[Scripts that build scenes]
====

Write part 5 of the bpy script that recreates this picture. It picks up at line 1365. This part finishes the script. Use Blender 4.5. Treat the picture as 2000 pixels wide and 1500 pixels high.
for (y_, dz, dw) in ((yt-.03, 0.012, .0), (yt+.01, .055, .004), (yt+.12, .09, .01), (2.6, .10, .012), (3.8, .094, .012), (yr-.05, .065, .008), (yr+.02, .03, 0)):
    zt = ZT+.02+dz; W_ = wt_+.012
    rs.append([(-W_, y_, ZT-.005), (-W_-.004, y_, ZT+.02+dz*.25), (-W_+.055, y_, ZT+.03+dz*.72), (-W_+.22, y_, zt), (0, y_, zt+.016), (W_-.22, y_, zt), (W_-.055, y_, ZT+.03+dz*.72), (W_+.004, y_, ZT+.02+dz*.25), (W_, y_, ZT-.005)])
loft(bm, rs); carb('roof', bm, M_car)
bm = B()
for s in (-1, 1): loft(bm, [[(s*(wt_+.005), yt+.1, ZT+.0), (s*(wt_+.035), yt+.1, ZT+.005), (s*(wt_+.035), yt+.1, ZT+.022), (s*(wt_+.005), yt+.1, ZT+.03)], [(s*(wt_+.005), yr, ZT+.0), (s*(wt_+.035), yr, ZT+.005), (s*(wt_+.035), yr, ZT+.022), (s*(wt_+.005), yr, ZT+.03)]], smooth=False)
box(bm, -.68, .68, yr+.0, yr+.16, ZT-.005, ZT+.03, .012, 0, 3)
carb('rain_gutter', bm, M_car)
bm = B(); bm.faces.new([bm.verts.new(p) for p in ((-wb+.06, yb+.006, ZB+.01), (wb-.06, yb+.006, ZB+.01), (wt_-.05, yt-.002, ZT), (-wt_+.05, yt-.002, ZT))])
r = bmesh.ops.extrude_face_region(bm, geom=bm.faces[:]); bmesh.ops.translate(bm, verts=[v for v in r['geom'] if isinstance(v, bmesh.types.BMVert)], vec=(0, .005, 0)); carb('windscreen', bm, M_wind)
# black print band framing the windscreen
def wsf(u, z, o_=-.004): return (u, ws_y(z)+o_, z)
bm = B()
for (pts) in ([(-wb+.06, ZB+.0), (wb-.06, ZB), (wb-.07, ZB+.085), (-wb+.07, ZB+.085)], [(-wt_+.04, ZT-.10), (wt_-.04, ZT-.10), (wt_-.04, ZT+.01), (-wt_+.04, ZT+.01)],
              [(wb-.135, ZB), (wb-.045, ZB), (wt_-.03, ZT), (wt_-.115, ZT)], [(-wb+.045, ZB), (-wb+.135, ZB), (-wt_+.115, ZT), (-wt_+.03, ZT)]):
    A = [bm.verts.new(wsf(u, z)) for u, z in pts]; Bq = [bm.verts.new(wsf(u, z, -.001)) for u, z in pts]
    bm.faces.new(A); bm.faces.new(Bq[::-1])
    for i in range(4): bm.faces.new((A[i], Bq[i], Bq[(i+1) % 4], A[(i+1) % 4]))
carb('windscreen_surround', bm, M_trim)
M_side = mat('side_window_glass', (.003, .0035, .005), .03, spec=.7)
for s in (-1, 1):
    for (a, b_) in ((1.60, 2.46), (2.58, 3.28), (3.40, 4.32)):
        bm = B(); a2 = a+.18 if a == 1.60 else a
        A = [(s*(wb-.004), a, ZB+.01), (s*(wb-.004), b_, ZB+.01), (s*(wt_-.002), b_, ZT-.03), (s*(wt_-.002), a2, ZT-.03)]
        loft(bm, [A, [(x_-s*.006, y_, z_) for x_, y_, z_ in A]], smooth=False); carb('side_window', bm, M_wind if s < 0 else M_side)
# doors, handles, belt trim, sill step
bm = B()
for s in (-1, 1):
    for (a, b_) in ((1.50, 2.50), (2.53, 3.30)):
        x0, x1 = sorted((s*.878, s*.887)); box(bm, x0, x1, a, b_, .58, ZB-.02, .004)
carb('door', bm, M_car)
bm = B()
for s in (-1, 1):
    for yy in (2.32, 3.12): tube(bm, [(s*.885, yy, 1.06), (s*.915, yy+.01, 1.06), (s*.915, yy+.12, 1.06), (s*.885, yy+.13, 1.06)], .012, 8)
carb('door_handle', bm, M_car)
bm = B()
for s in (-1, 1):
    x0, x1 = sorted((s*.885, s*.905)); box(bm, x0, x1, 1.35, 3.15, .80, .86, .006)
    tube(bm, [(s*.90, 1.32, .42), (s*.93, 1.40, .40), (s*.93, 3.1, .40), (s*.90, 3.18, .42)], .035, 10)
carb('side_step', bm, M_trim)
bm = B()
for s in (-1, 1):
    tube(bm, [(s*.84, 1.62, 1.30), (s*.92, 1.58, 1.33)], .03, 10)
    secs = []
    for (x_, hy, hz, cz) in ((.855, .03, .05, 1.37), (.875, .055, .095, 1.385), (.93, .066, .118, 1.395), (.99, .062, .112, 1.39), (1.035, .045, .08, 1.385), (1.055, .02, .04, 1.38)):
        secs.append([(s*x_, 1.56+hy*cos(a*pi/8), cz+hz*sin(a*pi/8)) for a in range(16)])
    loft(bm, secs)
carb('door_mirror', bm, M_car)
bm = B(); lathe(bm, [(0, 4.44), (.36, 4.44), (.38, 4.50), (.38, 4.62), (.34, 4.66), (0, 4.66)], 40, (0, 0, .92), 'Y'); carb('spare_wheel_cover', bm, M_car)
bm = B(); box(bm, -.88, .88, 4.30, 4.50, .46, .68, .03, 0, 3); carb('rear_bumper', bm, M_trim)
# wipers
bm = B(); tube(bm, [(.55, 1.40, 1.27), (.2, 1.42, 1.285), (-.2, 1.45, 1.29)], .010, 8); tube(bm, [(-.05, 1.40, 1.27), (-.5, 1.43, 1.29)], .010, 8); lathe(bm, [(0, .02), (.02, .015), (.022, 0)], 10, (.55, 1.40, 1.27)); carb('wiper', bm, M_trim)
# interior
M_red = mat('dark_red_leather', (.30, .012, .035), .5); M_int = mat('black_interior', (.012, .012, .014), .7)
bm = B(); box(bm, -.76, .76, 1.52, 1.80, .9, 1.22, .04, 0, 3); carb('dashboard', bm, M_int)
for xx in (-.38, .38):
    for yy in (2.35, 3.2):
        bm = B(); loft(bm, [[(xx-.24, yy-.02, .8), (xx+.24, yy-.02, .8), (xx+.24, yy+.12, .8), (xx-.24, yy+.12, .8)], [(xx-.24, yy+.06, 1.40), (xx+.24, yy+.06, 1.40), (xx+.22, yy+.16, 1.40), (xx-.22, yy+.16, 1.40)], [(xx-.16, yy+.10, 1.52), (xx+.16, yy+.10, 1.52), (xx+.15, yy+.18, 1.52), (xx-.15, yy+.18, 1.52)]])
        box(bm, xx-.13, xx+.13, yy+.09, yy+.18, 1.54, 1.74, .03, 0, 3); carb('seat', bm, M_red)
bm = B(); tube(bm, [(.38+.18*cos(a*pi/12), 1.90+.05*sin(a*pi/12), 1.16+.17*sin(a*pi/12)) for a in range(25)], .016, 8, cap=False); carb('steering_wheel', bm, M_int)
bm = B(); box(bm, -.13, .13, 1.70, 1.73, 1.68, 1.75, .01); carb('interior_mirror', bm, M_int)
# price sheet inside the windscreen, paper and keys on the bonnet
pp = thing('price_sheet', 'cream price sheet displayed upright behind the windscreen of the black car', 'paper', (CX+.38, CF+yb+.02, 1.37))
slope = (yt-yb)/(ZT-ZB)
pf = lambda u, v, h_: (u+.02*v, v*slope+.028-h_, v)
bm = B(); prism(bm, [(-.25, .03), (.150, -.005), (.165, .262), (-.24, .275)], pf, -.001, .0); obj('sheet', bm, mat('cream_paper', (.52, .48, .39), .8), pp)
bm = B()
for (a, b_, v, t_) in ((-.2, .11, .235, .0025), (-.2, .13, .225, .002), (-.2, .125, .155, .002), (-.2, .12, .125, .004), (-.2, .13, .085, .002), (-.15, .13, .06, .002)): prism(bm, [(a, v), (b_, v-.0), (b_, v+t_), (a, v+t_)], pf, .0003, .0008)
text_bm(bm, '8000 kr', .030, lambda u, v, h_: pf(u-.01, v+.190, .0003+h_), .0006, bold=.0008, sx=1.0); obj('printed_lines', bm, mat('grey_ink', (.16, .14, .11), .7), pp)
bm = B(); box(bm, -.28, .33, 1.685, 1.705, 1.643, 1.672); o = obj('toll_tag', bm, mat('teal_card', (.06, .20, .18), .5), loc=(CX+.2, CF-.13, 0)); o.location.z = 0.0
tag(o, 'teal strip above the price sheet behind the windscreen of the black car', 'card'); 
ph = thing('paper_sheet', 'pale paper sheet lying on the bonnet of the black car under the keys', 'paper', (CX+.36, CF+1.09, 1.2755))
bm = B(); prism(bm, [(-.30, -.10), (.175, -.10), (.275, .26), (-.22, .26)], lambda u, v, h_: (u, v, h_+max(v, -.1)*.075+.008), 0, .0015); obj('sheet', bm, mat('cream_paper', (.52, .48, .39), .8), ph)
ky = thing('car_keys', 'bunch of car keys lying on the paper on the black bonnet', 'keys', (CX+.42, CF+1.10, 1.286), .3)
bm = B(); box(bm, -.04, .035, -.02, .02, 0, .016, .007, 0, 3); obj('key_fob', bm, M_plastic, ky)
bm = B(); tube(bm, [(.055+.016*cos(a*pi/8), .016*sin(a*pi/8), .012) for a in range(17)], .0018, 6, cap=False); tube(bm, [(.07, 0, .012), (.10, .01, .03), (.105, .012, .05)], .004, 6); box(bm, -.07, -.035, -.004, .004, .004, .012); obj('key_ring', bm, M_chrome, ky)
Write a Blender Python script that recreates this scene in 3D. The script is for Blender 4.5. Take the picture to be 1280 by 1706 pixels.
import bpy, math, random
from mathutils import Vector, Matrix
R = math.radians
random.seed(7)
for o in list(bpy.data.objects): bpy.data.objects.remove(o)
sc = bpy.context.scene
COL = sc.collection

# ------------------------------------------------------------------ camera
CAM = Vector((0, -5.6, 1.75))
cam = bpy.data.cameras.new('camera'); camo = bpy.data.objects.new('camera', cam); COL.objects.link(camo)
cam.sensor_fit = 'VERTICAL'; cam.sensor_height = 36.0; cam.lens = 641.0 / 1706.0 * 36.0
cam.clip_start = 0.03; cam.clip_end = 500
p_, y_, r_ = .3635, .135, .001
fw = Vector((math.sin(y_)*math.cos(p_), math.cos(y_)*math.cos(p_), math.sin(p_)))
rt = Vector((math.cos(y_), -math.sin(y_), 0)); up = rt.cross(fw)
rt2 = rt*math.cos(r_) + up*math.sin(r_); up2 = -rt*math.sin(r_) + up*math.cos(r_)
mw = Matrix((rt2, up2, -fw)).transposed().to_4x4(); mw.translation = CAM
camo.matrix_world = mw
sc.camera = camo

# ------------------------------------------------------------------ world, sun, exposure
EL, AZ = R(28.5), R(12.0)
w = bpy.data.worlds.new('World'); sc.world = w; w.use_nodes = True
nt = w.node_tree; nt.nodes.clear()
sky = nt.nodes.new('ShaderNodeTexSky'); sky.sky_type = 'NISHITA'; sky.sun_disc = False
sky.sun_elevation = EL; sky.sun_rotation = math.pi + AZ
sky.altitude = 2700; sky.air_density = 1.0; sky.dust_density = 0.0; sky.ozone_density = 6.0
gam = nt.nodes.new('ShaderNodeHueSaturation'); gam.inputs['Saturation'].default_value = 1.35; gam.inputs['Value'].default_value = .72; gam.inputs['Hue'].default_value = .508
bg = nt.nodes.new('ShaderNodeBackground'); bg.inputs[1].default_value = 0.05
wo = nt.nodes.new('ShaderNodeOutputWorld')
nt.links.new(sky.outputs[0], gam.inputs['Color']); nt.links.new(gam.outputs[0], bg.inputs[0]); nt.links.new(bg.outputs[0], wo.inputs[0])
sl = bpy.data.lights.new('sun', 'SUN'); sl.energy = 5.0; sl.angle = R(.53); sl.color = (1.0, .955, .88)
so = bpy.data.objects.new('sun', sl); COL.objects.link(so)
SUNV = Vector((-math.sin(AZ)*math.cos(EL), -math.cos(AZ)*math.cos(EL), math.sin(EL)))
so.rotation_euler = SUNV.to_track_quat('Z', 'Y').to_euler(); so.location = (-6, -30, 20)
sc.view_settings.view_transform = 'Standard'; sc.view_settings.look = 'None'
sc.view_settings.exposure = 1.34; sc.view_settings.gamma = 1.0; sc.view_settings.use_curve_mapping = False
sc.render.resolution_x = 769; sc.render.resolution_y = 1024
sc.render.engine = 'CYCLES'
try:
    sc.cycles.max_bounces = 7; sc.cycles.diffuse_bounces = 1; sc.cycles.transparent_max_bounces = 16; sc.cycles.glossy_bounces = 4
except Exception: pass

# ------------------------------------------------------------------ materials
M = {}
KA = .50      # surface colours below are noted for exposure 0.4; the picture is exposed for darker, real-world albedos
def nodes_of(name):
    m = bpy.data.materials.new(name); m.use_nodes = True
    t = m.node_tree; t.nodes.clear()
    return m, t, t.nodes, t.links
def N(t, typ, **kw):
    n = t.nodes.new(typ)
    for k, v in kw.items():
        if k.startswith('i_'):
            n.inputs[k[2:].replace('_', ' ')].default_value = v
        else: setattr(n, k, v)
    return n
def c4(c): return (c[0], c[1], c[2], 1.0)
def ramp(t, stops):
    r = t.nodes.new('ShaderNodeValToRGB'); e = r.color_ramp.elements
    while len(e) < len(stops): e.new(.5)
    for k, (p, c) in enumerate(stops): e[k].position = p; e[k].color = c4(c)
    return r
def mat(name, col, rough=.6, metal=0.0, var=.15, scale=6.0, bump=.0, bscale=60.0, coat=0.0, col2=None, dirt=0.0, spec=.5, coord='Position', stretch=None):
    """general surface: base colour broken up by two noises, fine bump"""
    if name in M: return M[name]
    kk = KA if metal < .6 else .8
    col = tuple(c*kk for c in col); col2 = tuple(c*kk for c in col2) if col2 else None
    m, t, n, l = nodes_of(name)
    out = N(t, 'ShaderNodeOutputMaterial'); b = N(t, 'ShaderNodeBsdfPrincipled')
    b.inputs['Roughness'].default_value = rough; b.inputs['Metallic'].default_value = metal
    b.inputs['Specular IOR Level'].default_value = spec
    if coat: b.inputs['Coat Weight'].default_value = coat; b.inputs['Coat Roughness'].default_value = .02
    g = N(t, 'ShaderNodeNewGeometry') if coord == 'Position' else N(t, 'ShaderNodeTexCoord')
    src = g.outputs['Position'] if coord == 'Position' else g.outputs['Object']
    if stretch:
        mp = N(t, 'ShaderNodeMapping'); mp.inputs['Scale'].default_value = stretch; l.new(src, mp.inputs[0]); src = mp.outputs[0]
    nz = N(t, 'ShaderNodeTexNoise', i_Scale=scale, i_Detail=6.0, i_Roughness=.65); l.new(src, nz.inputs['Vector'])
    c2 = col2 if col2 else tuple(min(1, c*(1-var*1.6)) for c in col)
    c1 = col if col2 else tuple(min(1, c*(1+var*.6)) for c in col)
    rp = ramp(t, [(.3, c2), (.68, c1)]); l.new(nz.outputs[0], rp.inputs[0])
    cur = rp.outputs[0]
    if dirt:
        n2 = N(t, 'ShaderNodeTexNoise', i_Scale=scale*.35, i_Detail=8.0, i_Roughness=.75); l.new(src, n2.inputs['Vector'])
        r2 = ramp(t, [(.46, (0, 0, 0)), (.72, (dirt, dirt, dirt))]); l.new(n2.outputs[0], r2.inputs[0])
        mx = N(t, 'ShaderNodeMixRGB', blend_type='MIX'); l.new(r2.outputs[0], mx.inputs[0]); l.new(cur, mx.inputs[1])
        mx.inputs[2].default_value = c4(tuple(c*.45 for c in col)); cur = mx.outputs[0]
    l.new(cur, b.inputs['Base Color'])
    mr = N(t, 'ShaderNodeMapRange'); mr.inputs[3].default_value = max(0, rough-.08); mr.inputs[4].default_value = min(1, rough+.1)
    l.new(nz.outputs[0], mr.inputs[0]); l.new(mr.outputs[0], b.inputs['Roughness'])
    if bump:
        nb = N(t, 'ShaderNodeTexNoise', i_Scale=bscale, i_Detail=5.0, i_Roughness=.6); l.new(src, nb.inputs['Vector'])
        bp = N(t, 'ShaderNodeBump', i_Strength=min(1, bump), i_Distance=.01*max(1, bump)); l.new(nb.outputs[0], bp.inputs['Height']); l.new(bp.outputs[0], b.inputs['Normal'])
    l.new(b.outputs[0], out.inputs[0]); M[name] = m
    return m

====

## Short exercise
Starting with the line that contains "Write a Blender", repeat each line exactly, and stop once the line that contains "sc.camera = camo" has been repeated.

## Task response
Write a Blender Python script that recreates this scene in 3D. The script is for Blender 4.5. Take the picture to be 1280 by 1706 pixels.
import bpy, math, random
from mathutils import Vector, Matrix
R = math.radians
random.seed(7)
for o in list(bpy.data.objects): bpy.data.objects.remove(o)
sc = bpy.context.scene
COL = sc.collection

# ------------------------------------------------------------------ camera
CAM = Vector((0, -5.6, 1.75))
cam = bpy.data.cameras.new('camera'); camo = bpy.data.objects.new('camera', cam); COL.objects.link(camo)
cam.sensor_fit = 'VERTICAL'; cam.sensor_height = 36.0; cam.lens = 641.0 / 1706.0 * 36.0
cam.clip_start = 0.03; cam.clip_end = 500
p_, y_, r_ = .3635, .135, .001
fw = Vector((math.sin(y_)*math.cos(p_), math.cos(y_)*math.cos(p_), math.sin(p_)))
rt = Vector((math.cos(y_), -math.sin(y_), 0)); up = rt.cross(fw)
rt2 = rt*math.cos(r_) + up*math.sin(r_); up2 = -rt*math.sin(r_) + up*math.cos(r_)
mw = Matrix((rt2, up2, -fw)).transposed().to_4x4(); mw.translation = CAM
camo.matrix_world = mw
sc.camera = camo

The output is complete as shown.